(INFORMATION PROVIDED)

++++++

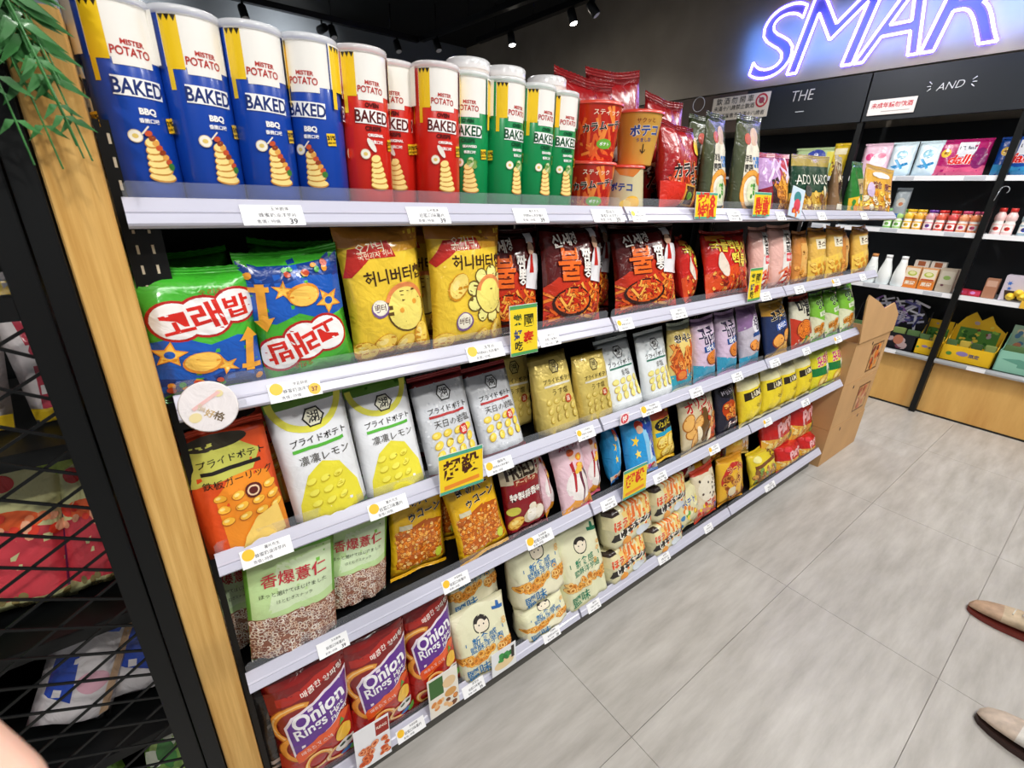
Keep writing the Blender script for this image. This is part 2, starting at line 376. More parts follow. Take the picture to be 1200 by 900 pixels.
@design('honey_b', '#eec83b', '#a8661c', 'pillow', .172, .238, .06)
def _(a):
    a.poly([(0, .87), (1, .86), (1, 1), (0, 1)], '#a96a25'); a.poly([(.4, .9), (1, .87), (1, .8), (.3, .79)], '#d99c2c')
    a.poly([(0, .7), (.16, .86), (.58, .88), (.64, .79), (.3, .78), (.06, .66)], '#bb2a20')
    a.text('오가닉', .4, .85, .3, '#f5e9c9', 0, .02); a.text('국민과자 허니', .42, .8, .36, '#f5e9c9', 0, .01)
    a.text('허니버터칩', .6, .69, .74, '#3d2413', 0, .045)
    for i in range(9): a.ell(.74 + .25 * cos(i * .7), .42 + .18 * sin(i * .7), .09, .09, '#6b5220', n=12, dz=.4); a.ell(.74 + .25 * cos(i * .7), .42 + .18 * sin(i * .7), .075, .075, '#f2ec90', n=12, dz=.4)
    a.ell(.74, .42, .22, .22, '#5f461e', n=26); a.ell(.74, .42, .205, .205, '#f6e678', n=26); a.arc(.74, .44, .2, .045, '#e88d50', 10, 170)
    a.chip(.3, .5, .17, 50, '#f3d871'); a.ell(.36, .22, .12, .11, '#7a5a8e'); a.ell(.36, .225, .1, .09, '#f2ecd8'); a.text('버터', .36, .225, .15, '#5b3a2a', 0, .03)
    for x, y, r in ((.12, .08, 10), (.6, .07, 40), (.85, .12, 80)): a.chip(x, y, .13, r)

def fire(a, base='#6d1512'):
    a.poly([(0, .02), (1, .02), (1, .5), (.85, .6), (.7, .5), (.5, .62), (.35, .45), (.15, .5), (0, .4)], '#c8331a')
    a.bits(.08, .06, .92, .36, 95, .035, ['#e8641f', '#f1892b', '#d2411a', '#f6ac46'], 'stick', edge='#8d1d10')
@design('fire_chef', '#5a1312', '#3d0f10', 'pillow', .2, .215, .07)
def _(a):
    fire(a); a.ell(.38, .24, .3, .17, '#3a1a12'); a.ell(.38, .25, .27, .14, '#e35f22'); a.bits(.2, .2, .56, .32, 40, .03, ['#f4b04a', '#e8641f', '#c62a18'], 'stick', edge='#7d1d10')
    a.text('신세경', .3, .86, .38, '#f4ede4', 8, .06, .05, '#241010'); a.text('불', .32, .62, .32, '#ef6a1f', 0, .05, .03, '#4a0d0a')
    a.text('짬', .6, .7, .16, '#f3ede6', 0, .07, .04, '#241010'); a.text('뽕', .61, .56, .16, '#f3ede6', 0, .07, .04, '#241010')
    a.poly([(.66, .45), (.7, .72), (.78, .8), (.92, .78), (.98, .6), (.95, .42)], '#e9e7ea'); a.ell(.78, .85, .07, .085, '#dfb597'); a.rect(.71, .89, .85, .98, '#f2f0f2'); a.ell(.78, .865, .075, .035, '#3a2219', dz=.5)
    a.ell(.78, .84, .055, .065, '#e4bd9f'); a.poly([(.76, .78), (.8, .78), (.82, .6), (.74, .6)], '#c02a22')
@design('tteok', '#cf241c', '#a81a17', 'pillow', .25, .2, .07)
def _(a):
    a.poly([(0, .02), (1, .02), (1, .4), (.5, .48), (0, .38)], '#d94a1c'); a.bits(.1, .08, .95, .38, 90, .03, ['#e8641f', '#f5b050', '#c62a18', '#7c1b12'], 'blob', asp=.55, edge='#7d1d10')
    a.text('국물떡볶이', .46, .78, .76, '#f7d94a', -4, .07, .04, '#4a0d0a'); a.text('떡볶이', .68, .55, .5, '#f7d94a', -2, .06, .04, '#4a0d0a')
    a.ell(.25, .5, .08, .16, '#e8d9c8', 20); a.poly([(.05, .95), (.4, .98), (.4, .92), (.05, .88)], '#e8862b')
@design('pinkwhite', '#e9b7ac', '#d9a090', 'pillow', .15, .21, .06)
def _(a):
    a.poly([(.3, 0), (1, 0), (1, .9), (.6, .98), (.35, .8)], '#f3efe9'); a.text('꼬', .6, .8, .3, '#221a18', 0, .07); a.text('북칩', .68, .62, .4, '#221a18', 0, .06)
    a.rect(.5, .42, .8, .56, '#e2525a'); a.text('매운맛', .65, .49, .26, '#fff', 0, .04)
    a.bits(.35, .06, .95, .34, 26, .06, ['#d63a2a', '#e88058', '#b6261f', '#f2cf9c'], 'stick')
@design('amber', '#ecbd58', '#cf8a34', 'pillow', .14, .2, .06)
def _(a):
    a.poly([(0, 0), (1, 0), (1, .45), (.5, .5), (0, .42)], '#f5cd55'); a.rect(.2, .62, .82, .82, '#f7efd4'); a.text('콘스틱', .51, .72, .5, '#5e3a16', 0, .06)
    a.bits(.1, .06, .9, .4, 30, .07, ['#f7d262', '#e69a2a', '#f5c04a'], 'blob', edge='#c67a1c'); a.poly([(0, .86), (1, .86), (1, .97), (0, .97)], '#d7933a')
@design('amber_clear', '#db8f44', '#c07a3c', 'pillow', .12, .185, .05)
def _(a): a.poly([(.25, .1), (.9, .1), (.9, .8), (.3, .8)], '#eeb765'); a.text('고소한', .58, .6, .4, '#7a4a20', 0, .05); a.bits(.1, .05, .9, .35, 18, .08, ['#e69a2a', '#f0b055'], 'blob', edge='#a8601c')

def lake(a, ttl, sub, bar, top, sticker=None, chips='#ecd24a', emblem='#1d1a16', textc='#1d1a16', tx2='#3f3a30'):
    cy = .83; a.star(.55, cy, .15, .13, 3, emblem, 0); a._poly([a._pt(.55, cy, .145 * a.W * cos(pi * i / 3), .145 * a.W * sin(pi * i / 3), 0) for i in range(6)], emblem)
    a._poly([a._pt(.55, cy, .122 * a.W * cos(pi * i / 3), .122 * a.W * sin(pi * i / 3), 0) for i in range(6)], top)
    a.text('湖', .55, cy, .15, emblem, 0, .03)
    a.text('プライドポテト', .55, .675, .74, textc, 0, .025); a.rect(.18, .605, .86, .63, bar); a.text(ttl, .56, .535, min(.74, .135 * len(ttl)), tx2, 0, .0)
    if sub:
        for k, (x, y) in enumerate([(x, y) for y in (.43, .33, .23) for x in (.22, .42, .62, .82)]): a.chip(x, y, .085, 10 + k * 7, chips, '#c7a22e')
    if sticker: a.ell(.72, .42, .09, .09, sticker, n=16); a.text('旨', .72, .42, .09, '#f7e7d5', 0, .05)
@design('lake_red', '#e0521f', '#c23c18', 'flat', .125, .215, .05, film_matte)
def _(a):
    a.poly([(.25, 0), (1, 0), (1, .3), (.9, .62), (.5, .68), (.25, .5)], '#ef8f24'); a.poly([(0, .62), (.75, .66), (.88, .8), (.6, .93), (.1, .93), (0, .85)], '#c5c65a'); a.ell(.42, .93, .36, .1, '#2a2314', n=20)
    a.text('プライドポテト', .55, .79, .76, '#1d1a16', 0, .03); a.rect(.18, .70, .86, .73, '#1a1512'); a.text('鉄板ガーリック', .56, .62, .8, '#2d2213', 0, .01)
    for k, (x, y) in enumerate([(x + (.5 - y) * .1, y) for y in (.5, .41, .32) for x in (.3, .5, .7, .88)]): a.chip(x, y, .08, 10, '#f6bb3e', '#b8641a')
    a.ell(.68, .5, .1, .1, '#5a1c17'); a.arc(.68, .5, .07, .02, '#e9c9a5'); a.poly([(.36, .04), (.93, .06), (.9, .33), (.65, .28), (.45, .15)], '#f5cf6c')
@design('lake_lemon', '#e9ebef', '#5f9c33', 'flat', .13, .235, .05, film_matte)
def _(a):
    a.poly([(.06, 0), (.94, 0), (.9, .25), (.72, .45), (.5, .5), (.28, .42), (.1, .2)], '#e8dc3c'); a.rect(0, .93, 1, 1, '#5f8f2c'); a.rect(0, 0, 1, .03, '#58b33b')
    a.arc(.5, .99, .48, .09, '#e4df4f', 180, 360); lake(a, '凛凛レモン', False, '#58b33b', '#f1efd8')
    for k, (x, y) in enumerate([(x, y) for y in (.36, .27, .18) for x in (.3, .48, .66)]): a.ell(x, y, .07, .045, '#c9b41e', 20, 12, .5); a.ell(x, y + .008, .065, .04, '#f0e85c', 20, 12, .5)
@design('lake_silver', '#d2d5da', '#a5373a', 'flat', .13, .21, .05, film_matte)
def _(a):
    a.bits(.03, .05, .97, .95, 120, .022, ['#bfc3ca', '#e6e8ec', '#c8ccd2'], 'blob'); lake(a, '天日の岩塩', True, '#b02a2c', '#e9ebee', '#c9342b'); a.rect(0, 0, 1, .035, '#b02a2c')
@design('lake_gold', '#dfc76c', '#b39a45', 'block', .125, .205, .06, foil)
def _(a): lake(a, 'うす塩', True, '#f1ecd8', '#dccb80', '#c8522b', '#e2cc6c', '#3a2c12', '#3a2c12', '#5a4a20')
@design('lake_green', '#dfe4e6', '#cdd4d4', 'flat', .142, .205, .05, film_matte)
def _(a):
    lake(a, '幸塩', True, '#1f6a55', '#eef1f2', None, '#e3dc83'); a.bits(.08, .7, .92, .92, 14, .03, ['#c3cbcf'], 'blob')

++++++

(SET EXERCISE) Restate exactly, please, only the lines between the start of the data and the line containing "for x, y, r", both ends included, skipping the pictures.

(COMPLETE RESPONSE)
Keep writing the Blender script for this image. This is part 2, starting at line 376. More parts follow. Take the picture to be 1200 by 900 pixels.
@design('honey_b', '#eec83b', '#a8661c', 'pillow', .172, .238, .06)
def _(a):
    a.poly([(0, .87), (1, .86), (1, 1), (0, 1)], '#a96a25'); a.poly([(.4, .9), (1, .87), (1, .8), (.3, .79)], '#d99c2c')
    a.poly([(0, .7), (.16, .86), (.58, .88), (.64, .79), (.3, .78), (.06, .66)], '#bb2a20')
    a.text('오가닉', .4, .85, .3, '#f5e9c9', 0, .02); a.text('국민과자 허니', .42, .8, .36, '#f5e9c9', 0, .01)
    a.text('허니버터칩', .6, .69, .74, '#3d2413', 0, .045)
    for i in range(9): a.ell(.74 + .25 * cos(i * .7), .42 + .18 * sin(i * .7), .09, .09, '#6b5220', n=12, dz=.4); a.ell(.74 + .25 * cos(i * .7), .42 + .18 * sin(i * .7), .075, .075, '#f2ec90', n=12, dz=.4)
    a.ell(.74, .42, .22, .22, '#5f461e', n=26); a.ell(.74, .42, .205, .205, '#f6e678', n=26); a.arc(.74, .44, .2, .045, '#e88d50', 10, 170)
    a.chip(.3, .5, .17, 50, '#f3d871'); a.ell(.36, .22, .12, .11, '#7a5a8e'); a.ell(.36, .225, .1, .09, '#f2ecd8'); a.text('버터', .36, .225, .15, '#5b3a2a', 0, .03)
    for x, y, r in ((.12, .08, 10), (.6, .07, 40), (.85, .12, 80)): a.chip(x, y, .13, r)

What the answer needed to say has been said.